● **Work instructions**: Identify each line below that contains the word "Blender", and copy it out.

● **Provided information**:

_ _ _

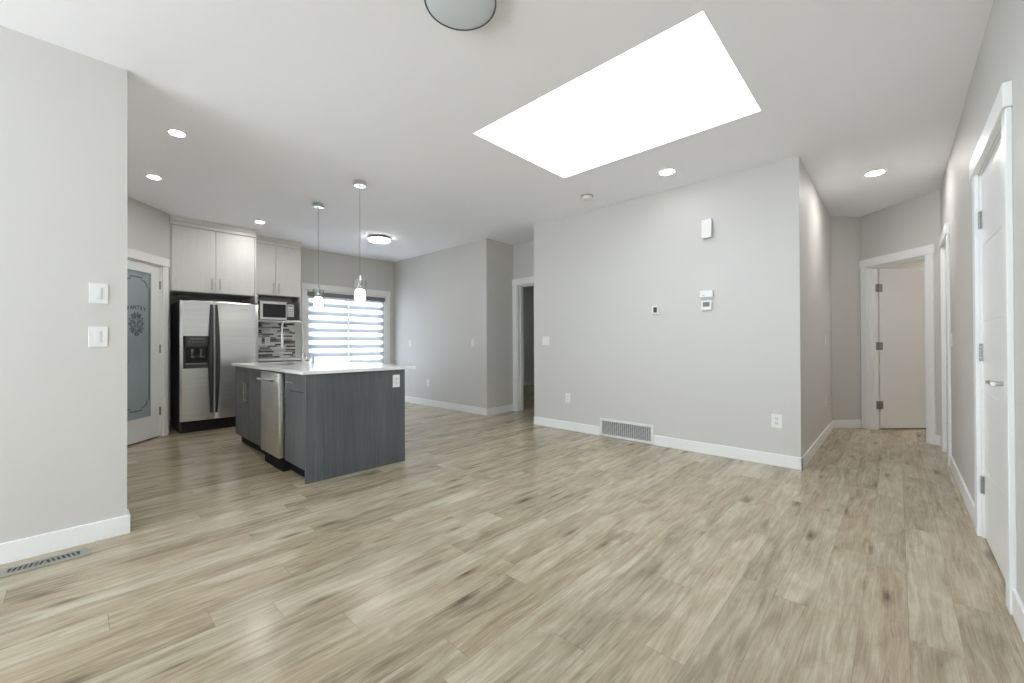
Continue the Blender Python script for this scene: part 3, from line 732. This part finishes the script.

_ _ _

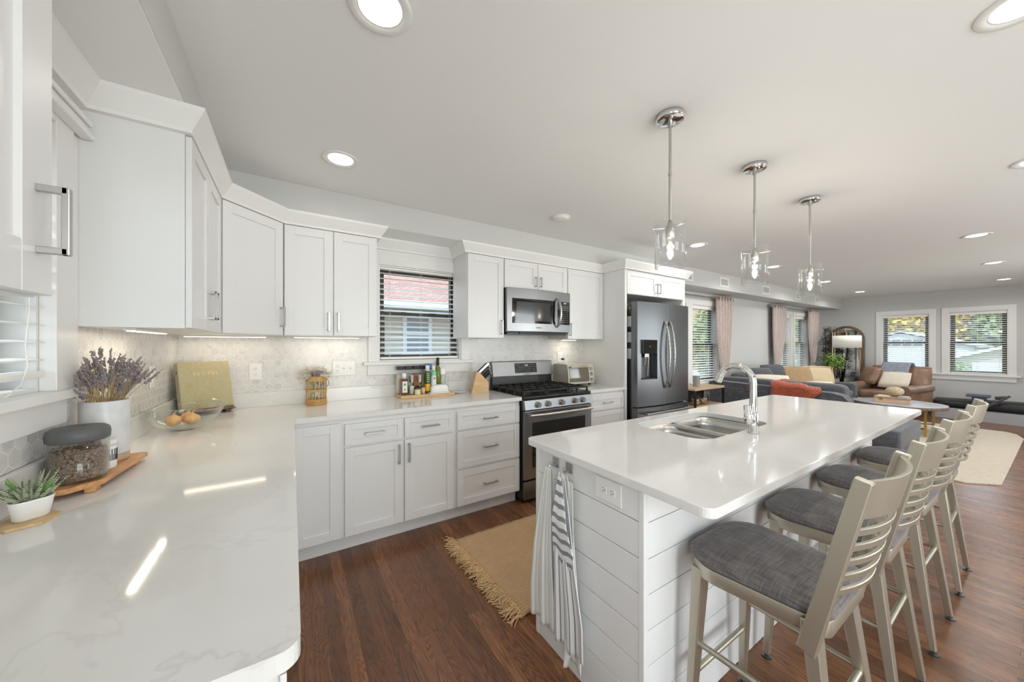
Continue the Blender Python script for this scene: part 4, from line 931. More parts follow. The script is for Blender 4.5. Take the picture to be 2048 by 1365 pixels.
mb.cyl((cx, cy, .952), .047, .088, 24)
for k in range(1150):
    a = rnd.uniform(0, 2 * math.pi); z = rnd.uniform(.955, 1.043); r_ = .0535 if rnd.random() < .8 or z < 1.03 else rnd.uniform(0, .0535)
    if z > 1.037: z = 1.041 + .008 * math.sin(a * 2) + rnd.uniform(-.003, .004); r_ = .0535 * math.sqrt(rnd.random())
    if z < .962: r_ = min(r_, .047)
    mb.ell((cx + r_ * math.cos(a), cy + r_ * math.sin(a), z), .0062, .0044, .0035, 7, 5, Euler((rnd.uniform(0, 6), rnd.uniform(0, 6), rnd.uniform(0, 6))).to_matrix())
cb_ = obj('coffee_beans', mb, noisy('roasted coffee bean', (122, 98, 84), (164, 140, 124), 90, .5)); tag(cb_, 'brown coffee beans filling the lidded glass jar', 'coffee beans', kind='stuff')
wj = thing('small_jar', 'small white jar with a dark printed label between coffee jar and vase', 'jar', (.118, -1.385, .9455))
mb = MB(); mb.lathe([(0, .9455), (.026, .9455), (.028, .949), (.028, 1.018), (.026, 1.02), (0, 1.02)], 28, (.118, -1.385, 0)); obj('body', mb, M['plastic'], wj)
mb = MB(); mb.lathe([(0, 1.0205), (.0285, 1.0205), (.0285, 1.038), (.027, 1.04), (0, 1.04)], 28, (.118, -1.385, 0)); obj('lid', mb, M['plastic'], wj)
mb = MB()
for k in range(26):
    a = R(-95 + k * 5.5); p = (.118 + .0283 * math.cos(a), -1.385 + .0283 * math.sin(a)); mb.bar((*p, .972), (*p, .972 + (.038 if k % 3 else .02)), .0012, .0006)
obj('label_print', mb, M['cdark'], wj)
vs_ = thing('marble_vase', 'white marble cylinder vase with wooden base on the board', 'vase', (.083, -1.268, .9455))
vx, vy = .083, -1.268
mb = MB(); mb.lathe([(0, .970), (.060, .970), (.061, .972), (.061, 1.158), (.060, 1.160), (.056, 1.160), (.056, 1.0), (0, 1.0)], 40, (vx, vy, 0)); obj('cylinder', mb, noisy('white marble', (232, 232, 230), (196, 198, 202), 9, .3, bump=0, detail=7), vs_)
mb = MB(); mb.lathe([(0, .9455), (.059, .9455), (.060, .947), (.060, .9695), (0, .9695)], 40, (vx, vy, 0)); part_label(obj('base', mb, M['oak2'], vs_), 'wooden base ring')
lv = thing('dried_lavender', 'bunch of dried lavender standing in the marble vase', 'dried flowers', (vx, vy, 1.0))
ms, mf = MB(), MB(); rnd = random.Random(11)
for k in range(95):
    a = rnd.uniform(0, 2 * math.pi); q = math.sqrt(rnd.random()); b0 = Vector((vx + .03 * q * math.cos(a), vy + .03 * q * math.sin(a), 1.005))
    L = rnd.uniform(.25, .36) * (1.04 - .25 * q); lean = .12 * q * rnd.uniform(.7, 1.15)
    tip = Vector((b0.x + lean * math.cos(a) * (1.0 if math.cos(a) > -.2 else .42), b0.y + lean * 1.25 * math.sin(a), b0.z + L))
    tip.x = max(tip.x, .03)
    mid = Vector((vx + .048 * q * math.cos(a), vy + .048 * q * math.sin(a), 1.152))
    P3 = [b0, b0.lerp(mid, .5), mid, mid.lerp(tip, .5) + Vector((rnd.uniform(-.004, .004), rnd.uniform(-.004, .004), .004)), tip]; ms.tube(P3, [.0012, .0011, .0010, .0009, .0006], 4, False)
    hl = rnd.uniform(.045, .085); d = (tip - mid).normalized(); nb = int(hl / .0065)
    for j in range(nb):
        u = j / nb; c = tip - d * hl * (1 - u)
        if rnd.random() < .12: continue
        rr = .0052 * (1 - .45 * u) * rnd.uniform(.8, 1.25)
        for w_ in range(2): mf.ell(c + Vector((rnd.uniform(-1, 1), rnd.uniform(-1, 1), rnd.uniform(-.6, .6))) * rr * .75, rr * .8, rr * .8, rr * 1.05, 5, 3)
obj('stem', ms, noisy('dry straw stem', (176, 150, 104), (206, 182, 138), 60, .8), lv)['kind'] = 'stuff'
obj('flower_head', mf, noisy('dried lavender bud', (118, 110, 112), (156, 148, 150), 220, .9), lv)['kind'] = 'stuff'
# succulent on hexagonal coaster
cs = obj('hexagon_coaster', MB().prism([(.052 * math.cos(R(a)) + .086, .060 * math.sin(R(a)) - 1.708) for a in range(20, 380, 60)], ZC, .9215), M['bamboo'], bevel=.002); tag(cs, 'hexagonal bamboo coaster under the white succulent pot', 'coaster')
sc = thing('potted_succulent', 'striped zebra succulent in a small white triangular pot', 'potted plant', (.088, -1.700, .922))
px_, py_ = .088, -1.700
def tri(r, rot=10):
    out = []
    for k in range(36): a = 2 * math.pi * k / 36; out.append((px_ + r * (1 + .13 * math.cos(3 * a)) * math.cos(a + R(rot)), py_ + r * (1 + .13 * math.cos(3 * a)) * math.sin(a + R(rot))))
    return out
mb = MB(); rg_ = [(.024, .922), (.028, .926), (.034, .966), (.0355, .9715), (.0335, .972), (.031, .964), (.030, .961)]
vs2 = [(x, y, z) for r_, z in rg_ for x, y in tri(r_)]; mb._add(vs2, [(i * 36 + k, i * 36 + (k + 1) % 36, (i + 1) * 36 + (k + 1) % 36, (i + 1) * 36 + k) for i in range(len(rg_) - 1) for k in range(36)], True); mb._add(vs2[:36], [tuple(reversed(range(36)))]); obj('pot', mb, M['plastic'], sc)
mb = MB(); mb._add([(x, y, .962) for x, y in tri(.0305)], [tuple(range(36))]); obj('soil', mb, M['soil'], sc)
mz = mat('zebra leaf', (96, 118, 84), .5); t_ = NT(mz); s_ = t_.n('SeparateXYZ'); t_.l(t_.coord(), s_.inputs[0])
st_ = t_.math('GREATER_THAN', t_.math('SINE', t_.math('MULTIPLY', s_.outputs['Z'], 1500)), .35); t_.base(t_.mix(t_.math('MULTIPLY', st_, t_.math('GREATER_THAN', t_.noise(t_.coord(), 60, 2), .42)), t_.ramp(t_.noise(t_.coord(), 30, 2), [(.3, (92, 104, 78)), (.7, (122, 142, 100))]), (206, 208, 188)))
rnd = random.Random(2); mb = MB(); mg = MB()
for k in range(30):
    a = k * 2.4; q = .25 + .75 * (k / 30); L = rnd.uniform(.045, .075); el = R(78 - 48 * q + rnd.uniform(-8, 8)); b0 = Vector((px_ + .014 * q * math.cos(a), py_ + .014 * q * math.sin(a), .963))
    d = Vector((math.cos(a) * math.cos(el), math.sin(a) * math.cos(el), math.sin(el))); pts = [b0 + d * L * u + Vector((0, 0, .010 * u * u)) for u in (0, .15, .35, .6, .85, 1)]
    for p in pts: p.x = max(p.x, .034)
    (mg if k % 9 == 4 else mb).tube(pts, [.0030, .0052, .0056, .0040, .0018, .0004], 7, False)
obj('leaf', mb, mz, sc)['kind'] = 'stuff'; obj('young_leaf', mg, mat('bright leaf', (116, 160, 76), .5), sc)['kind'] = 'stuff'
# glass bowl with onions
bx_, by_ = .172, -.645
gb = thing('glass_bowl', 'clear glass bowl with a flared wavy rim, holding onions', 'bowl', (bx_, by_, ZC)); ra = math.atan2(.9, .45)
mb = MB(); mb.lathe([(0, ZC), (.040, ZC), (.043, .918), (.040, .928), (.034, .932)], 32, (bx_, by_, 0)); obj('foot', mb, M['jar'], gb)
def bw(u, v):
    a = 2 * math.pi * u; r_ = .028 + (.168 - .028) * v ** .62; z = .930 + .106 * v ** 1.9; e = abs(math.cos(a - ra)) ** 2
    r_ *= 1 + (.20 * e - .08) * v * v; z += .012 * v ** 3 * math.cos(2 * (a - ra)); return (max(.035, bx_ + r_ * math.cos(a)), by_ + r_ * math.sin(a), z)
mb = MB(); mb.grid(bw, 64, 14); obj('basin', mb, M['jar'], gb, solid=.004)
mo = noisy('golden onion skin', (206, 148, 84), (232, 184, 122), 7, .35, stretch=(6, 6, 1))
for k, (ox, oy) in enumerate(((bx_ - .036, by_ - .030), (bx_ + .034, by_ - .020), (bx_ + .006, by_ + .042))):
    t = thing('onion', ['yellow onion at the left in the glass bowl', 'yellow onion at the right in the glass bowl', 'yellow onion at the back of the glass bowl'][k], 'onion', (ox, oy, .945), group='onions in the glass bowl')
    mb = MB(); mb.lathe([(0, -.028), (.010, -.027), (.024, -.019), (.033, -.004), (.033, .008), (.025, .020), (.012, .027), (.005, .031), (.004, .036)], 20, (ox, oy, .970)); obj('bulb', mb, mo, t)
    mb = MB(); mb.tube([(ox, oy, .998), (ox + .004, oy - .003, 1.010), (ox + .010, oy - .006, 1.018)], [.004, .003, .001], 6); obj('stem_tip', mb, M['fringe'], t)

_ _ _

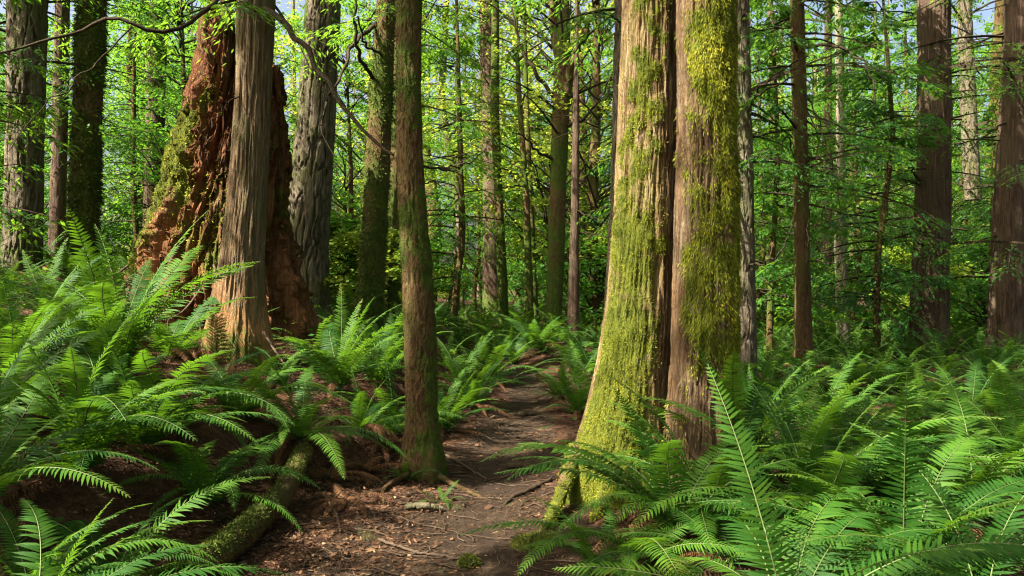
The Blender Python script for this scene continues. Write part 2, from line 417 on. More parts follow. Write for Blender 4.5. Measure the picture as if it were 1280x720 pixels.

_ _ _

● **Solution to this task**:
Continue the Blender Python script for this scene: part 3, from line 732. This part finishes the script.
Continue the Blender Python script for this scene: part 4, from line 931. More parts follow. The script is for Blender 4.5. Take the picture to be 2048 by 1365 pixels.
The Blender Python script for this scene continues. Write part 2, from line 417 on. More parts follow. Write for Blender 4.5. Measure the picture as if it were 1280x720 pixels.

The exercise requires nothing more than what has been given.